TASK INSTRUCTIONS. Retype, exactly as written, every line from the one containing "Continue the Blender" down to the one containing "gp('foot', boxes(((xb_ - .075, y, .0505), (xb_", including both, and nothing else.

TASK MATERIAL.

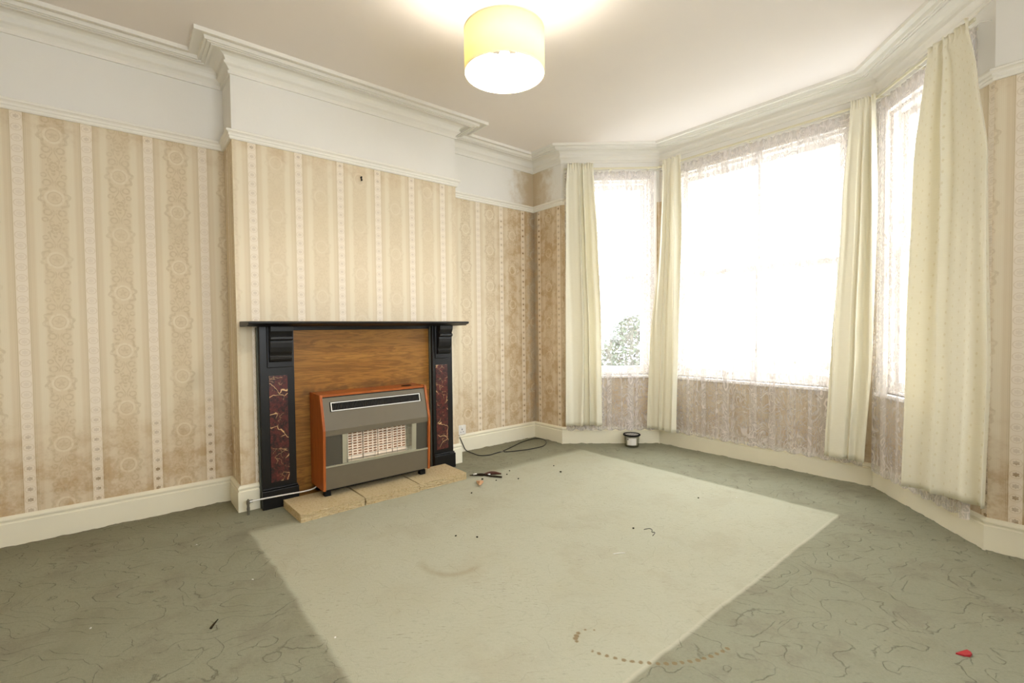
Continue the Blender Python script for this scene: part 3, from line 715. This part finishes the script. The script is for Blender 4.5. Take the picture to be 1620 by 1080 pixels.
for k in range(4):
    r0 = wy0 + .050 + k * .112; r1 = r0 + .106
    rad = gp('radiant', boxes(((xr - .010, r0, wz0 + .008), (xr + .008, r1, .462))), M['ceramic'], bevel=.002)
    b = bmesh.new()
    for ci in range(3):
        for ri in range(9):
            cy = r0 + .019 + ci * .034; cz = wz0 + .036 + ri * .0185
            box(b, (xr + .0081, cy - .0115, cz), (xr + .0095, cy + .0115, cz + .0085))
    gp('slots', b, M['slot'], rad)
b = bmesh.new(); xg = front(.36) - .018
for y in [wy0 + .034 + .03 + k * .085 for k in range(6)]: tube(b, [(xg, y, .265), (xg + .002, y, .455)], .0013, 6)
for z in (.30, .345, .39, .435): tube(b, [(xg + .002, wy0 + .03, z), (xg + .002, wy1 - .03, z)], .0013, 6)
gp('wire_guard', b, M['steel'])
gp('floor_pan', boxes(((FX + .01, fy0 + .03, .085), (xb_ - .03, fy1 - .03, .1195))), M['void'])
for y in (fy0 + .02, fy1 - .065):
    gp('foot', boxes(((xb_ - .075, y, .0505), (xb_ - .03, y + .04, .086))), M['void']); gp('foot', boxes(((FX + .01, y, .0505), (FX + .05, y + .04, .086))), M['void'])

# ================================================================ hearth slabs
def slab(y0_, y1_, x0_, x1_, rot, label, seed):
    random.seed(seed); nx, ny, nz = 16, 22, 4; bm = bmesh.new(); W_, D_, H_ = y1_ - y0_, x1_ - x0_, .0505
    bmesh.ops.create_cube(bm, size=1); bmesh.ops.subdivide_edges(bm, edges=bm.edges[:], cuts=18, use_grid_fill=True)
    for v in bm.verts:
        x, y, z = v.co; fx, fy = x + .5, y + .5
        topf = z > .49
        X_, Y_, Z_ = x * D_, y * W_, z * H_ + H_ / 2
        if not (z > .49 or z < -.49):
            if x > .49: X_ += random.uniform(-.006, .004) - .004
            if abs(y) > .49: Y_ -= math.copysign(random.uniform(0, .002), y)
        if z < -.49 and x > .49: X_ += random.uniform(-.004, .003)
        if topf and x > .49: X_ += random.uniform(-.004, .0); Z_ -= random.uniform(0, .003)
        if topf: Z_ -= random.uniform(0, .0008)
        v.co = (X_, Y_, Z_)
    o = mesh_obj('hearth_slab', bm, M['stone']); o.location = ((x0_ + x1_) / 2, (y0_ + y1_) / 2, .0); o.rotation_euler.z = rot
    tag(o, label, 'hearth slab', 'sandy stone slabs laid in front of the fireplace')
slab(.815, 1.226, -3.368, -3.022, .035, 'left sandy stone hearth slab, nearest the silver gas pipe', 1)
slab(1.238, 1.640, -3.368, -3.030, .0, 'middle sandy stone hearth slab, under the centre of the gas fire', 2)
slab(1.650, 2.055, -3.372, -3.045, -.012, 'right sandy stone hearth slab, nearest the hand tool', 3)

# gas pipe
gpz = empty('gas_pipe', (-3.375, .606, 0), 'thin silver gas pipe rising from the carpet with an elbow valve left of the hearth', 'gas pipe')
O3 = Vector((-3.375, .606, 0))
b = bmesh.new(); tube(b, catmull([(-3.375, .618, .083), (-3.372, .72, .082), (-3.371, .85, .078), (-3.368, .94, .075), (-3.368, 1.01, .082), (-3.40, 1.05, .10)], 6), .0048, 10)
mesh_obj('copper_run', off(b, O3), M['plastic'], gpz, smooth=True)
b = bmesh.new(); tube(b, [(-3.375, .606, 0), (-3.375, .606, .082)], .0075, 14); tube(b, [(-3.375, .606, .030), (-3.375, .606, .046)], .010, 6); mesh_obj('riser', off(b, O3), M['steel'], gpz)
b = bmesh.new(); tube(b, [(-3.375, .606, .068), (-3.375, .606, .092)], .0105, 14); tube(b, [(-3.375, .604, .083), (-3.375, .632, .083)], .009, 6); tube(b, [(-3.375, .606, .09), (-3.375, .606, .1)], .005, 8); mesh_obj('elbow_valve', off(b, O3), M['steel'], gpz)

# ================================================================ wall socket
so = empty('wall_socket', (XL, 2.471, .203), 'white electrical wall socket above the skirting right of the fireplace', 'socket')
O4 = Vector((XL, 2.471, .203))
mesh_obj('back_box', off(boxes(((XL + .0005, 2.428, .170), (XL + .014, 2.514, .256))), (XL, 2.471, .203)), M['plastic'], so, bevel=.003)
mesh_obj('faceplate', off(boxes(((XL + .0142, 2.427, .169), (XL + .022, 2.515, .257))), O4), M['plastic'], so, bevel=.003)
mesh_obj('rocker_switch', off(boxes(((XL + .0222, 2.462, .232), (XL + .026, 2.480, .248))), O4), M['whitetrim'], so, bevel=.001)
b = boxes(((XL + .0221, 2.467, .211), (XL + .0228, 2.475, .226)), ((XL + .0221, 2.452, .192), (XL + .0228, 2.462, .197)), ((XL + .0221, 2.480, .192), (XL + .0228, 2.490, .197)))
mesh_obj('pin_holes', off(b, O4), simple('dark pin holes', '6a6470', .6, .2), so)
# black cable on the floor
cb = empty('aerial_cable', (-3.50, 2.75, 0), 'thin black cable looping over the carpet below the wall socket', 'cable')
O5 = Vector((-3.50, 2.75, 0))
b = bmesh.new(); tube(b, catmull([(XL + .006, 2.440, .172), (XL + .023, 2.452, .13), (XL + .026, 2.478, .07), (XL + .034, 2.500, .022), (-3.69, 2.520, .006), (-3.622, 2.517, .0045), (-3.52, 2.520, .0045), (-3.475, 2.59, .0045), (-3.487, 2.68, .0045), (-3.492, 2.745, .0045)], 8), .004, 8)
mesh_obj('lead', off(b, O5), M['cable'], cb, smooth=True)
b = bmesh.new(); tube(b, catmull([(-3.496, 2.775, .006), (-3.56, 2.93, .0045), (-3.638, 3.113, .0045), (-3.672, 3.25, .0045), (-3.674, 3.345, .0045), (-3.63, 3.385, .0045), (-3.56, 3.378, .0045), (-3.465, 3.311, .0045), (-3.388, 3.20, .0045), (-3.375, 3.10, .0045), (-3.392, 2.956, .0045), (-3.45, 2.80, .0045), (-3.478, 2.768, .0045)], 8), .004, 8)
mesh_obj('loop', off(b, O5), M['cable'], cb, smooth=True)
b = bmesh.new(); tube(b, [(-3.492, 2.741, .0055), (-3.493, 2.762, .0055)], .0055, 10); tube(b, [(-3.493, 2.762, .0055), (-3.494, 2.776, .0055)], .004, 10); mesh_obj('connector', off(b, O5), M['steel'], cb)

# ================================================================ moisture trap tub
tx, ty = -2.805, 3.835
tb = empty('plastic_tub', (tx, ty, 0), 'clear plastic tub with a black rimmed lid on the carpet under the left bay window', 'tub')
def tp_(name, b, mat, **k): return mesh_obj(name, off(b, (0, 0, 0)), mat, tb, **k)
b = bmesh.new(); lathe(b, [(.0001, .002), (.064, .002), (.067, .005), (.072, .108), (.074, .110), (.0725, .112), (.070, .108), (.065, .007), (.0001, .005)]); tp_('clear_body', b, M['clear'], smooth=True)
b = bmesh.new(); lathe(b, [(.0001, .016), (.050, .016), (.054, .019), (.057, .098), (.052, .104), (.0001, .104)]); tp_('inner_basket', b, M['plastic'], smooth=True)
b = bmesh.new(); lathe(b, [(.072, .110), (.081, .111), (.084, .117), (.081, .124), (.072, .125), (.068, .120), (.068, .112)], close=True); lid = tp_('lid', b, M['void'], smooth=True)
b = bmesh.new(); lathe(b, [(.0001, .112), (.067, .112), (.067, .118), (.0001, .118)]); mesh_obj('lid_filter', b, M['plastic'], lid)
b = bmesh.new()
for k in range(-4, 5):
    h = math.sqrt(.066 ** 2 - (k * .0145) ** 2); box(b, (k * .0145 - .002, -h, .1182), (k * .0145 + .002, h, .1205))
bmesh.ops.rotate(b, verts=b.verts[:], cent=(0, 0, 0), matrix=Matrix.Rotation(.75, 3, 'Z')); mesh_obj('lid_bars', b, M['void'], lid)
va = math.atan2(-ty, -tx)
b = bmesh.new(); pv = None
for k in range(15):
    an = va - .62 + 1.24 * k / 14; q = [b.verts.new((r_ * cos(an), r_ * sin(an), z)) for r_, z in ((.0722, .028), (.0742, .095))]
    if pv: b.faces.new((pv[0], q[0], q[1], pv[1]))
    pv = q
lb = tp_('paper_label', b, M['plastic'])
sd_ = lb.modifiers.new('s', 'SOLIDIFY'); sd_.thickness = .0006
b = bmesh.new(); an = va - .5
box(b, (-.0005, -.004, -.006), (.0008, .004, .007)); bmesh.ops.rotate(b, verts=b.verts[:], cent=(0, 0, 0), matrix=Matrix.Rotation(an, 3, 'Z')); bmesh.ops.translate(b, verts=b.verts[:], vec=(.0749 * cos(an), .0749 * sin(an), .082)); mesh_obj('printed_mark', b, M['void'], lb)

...

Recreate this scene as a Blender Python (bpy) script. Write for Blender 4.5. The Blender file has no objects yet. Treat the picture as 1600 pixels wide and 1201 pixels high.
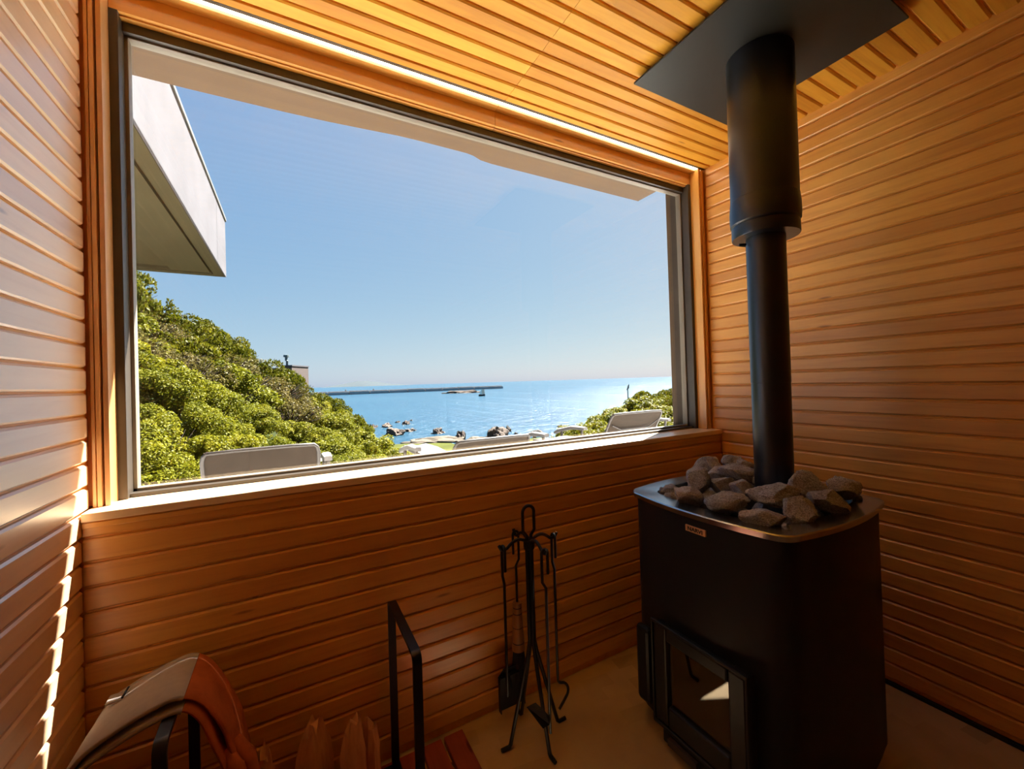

SOLUTION FOR THIS EXERCISE.
Continue the Blender Python script for this scene: part 3, from line 715. This part finishes the script. The script is for Blender 4.5. Take the picture to be 1620 by 1080 pixels.
for k in range(4):
    r0 = wy0 + .050 + k * .112; r1 = r0 + .106
    rad = gp('radiant', boxes(((xr - .010, r0, wz0 + .008), (xr + .008, r1, .462))), M['ceramic'], bevel=.002)
    b = bmesh.new()
    for ci in range(3):
        for ri in range(9):
            cy = r0 + .019 + ci * .034; cz = wz0 + .036 + ri * .0185
            box(b, (xr + .0081, cy - .0115, cz), (xr + .0095, cy + .0115, cz + .0085))
    gp('slots', b, M['slot'], rad)
b = bmesh.new(); xg = front(.36) - .018
for y in [wy0 + .034 + .03 + k * .085 for k in range(6)]: tube(b, [(xg, y, .265), (xg + .002, y, .455)], .0013, 6)
for z in (.30, .345, .39, .435): tube(b, [(xg + .002, wy0 + .03, z), (xg + .002, wy1 - .03, z)], .0013, 6)
gp('wire_guard', b, M['steel'])
gp('floor_pan', boxes(((FX + .01, fy0 + .03, .085), (xb_ - .03, fy1 - .03, .1195))), M['void'])
for y in (fy0 + .02, fy1 - .065):
    gp('foot', boxes(((xb_ - .075, y, .0505), (xb_ - .03, y + .04, .086))), M['void']); gp('foot', boxes(((FX + .01, y, .0505), (FX + .05, y + .04, .086))), M['void'])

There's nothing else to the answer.